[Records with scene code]
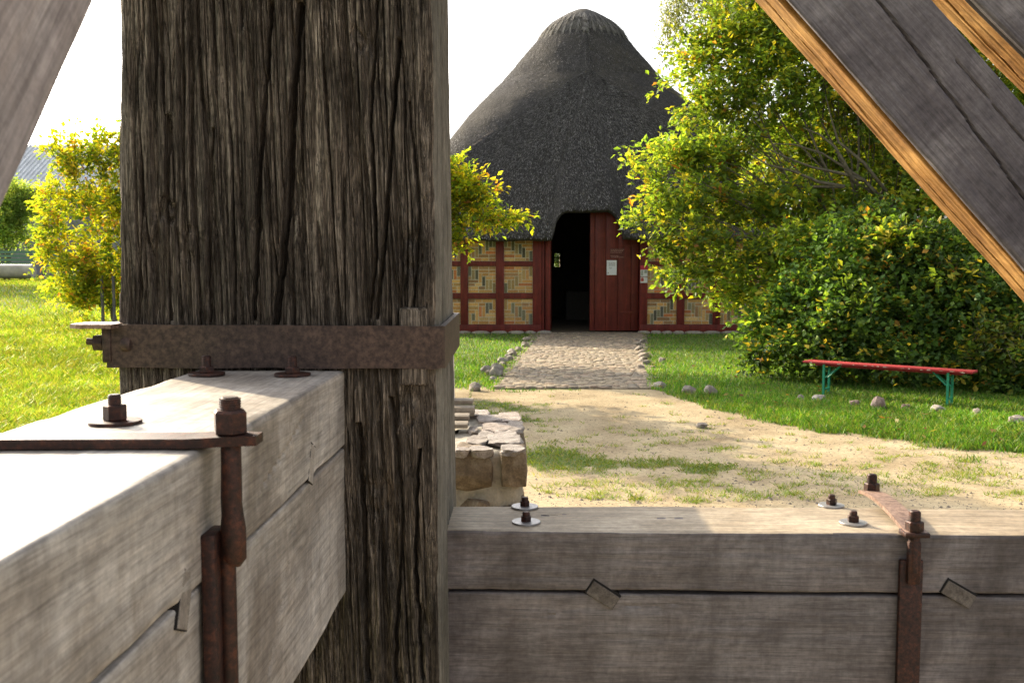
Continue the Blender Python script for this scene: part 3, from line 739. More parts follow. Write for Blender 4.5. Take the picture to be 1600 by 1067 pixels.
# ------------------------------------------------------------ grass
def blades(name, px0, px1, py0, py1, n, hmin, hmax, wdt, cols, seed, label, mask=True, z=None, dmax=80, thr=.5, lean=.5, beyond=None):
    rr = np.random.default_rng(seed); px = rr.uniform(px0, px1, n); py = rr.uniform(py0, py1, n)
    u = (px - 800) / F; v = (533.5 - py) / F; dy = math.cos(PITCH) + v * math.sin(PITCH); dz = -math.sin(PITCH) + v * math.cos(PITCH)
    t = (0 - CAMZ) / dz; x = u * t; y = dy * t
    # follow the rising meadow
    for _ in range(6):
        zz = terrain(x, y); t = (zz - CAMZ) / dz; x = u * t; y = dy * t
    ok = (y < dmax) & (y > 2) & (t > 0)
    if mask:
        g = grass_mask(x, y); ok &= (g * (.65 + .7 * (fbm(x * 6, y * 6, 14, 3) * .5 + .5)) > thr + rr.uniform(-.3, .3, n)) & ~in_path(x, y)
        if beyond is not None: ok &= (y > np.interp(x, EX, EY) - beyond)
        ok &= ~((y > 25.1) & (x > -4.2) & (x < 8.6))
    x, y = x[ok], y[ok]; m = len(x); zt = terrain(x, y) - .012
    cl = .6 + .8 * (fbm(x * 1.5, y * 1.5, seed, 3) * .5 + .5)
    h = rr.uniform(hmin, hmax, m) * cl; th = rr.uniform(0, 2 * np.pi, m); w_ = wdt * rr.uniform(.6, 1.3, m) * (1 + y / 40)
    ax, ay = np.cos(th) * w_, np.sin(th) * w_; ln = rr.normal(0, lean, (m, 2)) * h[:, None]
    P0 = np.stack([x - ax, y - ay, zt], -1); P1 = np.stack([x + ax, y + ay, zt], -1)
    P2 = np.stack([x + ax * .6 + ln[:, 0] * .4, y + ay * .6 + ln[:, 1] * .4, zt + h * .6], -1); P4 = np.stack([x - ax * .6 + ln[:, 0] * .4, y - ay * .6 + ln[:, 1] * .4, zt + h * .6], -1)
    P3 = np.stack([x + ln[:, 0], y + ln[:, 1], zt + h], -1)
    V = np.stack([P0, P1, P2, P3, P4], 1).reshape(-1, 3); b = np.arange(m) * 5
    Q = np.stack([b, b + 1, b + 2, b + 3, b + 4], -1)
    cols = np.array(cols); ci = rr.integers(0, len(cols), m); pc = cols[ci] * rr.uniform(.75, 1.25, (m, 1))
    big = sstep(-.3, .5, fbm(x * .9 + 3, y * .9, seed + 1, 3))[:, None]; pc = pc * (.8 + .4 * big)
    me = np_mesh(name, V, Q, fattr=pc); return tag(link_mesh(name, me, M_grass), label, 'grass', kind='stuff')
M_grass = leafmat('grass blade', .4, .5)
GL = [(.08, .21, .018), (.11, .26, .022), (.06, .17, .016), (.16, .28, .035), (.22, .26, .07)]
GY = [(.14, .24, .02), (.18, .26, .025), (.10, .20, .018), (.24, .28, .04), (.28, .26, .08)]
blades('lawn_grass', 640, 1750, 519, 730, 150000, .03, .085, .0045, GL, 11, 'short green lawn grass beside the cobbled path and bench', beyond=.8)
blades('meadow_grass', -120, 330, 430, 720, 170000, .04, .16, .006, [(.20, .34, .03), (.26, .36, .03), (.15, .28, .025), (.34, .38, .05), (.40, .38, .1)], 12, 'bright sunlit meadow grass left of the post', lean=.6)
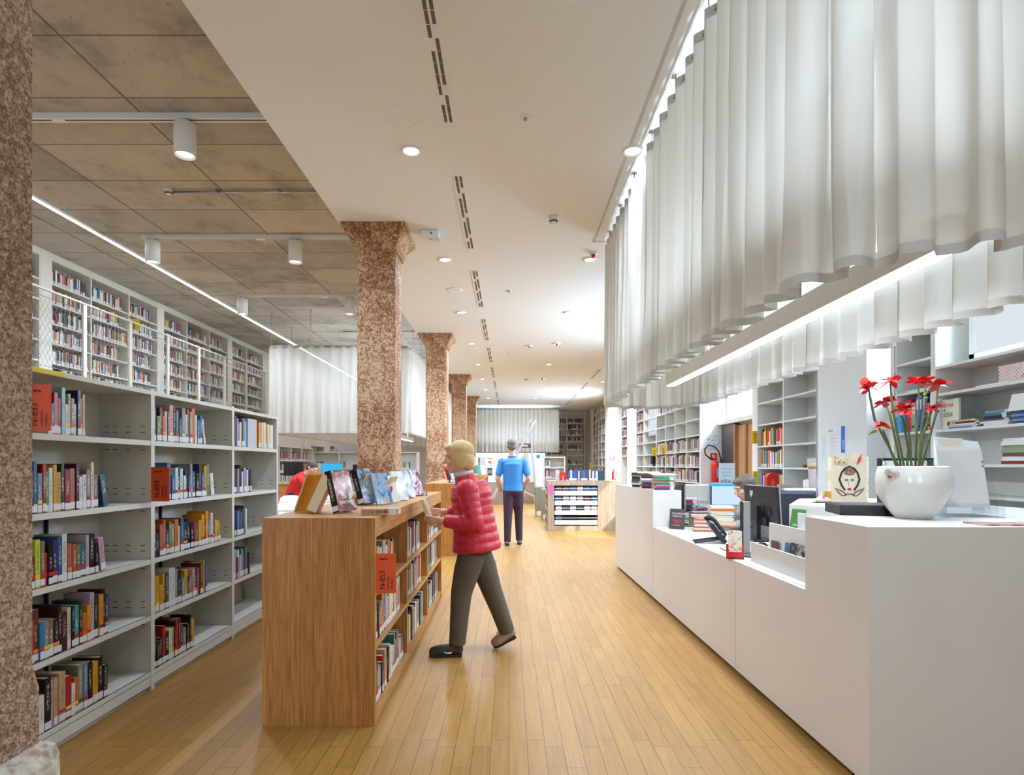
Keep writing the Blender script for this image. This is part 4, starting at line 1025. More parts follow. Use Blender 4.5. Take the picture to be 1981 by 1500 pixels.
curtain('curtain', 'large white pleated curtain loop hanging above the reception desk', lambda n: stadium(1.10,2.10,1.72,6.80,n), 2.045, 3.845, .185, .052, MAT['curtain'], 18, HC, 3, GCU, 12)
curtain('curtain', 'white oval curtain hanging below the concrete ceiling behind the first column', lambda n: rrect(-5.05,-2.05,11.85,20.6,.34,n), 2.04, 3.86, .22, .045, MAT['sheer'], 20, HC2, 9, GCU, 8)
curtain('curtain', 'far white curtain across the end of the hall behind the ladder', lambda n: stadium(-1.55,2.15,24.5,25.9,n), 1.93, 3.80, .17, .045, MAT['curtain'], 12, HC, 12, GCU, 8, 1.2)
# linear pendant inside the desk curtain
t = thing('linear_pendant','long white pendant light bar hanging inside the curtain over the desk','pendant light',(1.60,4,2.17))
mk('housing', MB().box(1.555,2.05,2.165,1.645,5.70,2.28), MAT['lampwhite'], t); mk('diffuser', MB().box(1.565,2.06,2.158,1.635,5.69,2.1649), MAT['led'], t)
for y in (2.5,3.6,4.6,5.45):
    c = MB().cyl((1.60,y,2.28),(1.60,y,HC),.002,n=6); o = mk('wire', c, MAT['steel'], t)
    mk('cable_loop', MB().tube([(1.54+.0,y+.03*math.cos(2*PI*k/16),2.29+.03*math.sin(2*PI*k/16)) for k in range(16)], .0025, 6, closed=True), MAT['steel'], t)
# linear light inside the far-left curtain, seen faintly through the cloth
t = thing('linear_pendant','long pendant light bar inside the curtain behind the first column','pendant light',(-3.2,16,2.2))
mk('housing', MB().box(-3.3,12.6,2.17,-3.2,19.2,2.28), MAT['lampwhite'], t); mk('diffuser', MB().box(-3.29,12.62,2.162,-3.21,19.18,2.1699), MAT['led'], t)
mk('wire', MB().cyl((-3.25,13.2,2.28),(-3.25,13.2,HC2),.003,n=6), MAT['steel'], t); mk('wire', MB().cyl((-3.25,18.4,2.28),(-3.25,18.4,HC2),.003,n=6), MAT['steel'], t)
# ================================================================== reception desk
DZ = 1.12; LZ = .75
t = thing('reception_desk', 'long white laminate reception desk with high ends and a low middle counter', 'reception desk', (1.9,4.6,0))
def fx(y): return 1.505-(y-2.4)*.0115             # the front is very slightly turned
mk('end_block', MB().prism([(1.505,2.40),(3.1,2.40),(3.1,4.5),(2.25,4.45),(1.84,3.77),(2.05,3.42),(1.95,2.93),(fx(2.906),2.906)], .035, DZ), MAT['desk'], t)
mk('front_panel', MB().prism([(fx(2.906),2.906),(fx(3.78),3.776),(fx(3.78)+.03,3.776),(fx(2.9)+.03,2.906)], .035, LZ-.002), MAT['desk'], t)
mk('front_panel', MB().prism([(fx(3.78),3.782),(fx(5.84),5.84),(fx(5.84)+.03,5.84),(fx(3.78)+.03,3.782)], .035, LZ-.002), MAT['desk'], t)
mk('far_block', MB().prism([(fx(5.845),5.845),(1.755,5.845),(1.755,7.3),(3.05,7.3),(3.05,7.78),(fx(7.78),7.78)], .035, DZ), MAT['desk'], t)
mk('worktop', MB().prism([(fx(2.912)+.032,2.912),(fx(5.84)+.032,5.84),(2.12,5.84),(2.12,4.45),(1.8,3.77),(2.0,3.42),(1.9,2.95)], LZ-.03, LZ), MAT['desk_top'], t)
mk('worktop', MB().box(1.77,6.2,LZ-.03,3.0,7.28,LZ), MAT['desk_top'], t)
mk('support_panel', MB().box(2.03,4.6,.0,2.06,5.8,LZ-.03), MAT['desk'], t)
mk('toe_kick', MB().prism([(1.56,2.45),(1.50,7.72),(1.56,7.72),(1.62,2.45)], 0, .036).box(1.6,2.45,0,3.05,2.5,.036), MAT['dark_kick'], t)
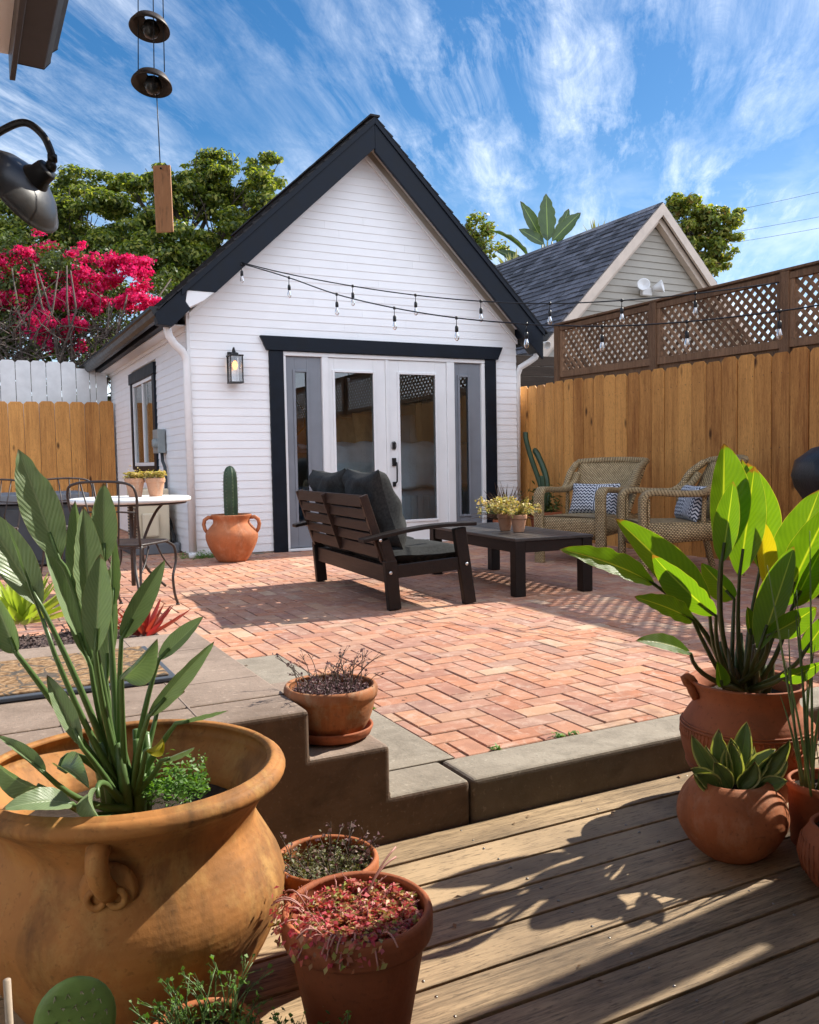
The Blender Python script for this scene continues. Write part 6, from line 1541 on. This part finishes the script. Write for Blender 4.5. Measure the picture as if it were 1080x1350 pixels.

• **TO BE DONE**
Quote in full the listing given above; the images are to be left out.

• **THE RESULT**
Continue the Blender Python script for this scene: part 3, from line 739. More parts follow. Write for Blender 4.5. Take the picture to be 1600 by 1067 pixels.
# ------------------------------------------------------------ grass
def blades(name, px0, px1, py0, py1, n, hmin, hmax, wdt, cols, seed, label, mask=True, z=None, dmax=80, thr=.5, lean=.5, beyond=None):
    rr = np.random.default_rng(seed); px = rr.uniform(px0, px1, n); py = rr.uniform(py0, py1, n)
    u = (px - 800) / F; v = (533.5 - py) / F; dy = math.cos(PITCH) + v * math.sin(PITCH); dz = -math.sin(PITCH) + v * math.cos(PITCH)
    t = (0 - CAMZ) / dz; x = u * t; y = dy * t
    # follow the rising meadow
    for _ in range(6):
        zz = terrain(x, y); t = (zz - CAMZ) / dz; x = u * t; y = dy * t
    ok = (y < dmax) & (y > 2) & (t > 0)
    if mask:
        g = grass_mask(x, y); ok &= (g * (.65 + .7 * (fbm(x * 6, y * 6, 14, 3) * .5 + .5)) > thr + rr.uniform(-.3, .3, n)) & ~in_path(x, y)
        if beyond is not None: ok &= (y > np.interp(x, EX, EY) - beyond)
        ok &= ~((y > 25.1) & (x > -4.2) & (x < 8.6))
    x, y = x[ok], y[ok]; m = len(x); zt = terrain(x, y) - .012
    cl = .6 + .8 * (fbm(x * 1.5, y * 1.5, seed, 3) * .5 + .5)
    h = rr.uniform(hmin, hmax, m) * cl; th = rr.uniform(0, 2 * np.pi, m); w_ = wdt * rr.uniform(.6, 1.3, m) * (1 + y / 40)
    ax, ay = np.cos(th) * w_, np.sin(th) * w_; ln = rr.normal(0, lean, (m, 2)) * h[:, None]
    P0 = np.stack([x - ax, y - ay, zt], -1); P1 = np.stack([x + ax, y + ay, zt], -1)
    P2 = np.stack([x + ax * .6 + ln[:, 0] * .4, y + ay * .6 + ln[:, 1] * .4, zt + h * .6], -1); P4 = np.stack([x - ax * .6 + ln[:, 0] * .4, y - ay * .6 + ln[:, 1] * .4, zt + h * .6], -1)
    P3 = np.stack([x + ln[:, 0], y + ln[:, 1], zt + h], -1)
    V = np.stack([P0, P1, P2, P3, P4], 1).reshape(-1, 3); b = np.arange(m) * 5
    Q = np.stack([b, b + 1, b + 2, b + 3, b + 4], -1)
    cols = np.array(cols); ci = rr.integers(0, len(cols), m); pc = cols[ci] * rr.uniform(.75, 1.25, (m, 1))
    big = sstep(-.3, .5, fbm(x * .9 + 3, y * .9, seed + 1, 3))[:, None]; pc = pc * (.8 + .4 * big)
    me = np_mesh(name, V, Q, fattr=pc); return tag(link_mesh(name, me, M_grass), label, 'grass', kind='stuff')
M_grass = leafmat('grass blade', .4, .5)
GL = [(.08, .21, .018), (.11, .26, .022), (.06, .17, .016), (.16, .28, .035), (.22, .26, .07)]
GY = [(.14, .24, .02), (.18, .26, .025), (.10, .20, .018), (.24, .28, .04), (.28, .26, .08)]
blades('lawn_grass', 640, 1750, 519, 730, 150000, .03, .085, .0045, GL, 11, 'short green lawn grass beside the cobbled path and bench', beyond=.8)
blades('meadow_grass', -120, 330, 430, 720, 170000, .04, .16, .006, [(.20, .34, .03), (.26, .36, .03), (.15, .28, .025), (.34, .38, .05), (.40, .38, .1)], 12, 'bright sunlit meadow grass left of the post', lean=.6)
Keep writing the Blender script for this image. This is part 4, starting at line 1025. More parts follow. Use Blender 4.5. Take the picture to be 1981 by 1500 pixels.
curtain('curtain', 'large white pleated curtain loop hanging above the reception desk', lambda n: stadium(1.10,2.10,1.72,6.80,n), 2.045, 3.845, .185, .052, MAT['curtain'], 18, HC, 3, GCU, 12)
curtain('curtain', 'white oval curtain hanging below the concrete ceiling behind the first column', lambda n: rrect(-5.05,-2.05,11.85,20.6,.34,n), 2.04, 3.86, .22, .045, MAT['sheer'], 20, HC2, 9, GCU, 8)
curtain('curtain', 'far white curtain across the end of the hall behind the ladder', lambda n: stadium(-1.55,2.15,24.5,25.9,n), 1.93, 3.80, .17, .045, MAT['curtain'], 12, HC, 12, GCU, 8, 1.2)
# linear pendant inside the desk curtain
t = thing('linear_pendant','long white pendant light bar hanging inside the curtain over the desk','pendant light',(1.60,4,2.17))
mk('housing', MB().box(1.555,2.05,2.165,1.645,5.70,2.28), MAT['lampwhite'], t); mk('diffuser', MB().box(1.565,2.06,2.158,1.635,5.69,2.1649), MAT['led'], t)
for y in (2.5,3.6,4.6,5.45):
    c = MB().cyl((1.60,y,2.28),(1.60,y,HC),.002,n=6); o = mk('wire', c, MAT['steel'], t)
    mk('cable_loop', MB().tube([(1.54+.0,y+.03*math.cos(2*PI*k/16),2.29+.03*math.sin(2*PI*k/16)) for k in range(16)], .0025, 6, closed=True), MAT['steel'], t)
# linear light inside the far-left curtain, seen faintly through the cloth
t = thing('linear_pendant','long pendant light bar inside the curtain behind the first column','pendant light',(-3.2,16,2.2))
mk('housing', MB().box(-3.3,12.6,2.17,-3.2,19.2,2.28), MAT['lampwhite'], t); mk('diffuser', MB().box(-3.29,12.62,2.162,-3.21,19.18,2.1699), MAT['led'], t)
mk('wire', MB().cyl((-3.25,13.2,2.28),(-3.25,13.2,HC2),.003,n=6), MAT['steel'], t); mk('wire', MB().cyl((-3.25,18.4,2.28),(-3.25,18.4,HC2),.003,n=6), MAT['steel'], t)
# ================================================================== reception desk
DZ = 1.12; LZ = .75
t = thing('reception_desk', 'long white laminate reception desk with high ends and a low middle counter', 'reception desk', (1.9,4.6,0))
def fx(y): return 1.505-(y-2.4)*.0115             # the front is very slightly turned
mk('end_block', MB().prism([(1.505,2.40),(3.1,2.40),(3.1,4.5),(2.25,4.45),(1.84,3.77),(2.05,3.42),(1.95,2.93),(fx(2.906),2.906)], .035, DZ), MAT['desk'], t)
mk('front_panel', MB().prism([(fx(2.906),2.906),(fx(3.78),3.776),(fx(3.78)+.03,3.776),(fx(2.9)+.03,2.906)], .035, LZ-.002), MAT['desk'], t)
mk('front_panel', MB().prism([(fx(3.78),3.782),(fx(5.84),5.84),(fx(5.84)+.03,5.84),(fx(3.78)+.03,3.782)], .035, LZ-.002), MAT['desk'], t)
mk('far_block', MB().prism([(fx(5.845),5.845),(1.755,5.845),(1.755,7.3),(3.05,7.3),(3.05,7.78),(fx(7.78),7.78)], .035, DZ), MAT['desk'], t)
mk('worktop', MB().prism([(fx(2.912)+.032,2.912),(fx(5.84)+.032,5.84),(2.12,5.84),(2.12,4.45),(1.8,3.77),(2.0,3.42),(1.9,2.95)], LZ-.03, LZ), MAT['desk_top'], t)
mk('worktop', MB().box(1.77,6.2,LZ-.03,3.0,7.28,LZ), MAT['desk_top'], t)
mk('support_panel', MB().box(2.03,4.6,.0,2.06,5.8,LZ-.03), MAT['desk'], t)
mk('toe_kick', MB().prism([(1.56,2.45),(1.50,7.72),(1.56,7.72),(1.62,2.45)], 0, .036).box(1.6,2.45,0,3.05,2.5,.036), MAT['dark_kick'], t)
The Blender Python script for this scene continues. Write part 6, from line 1541 on. This part finishes the script. Write for Blender 4.5. Measure the picture as if it were 1080x1350 pixels.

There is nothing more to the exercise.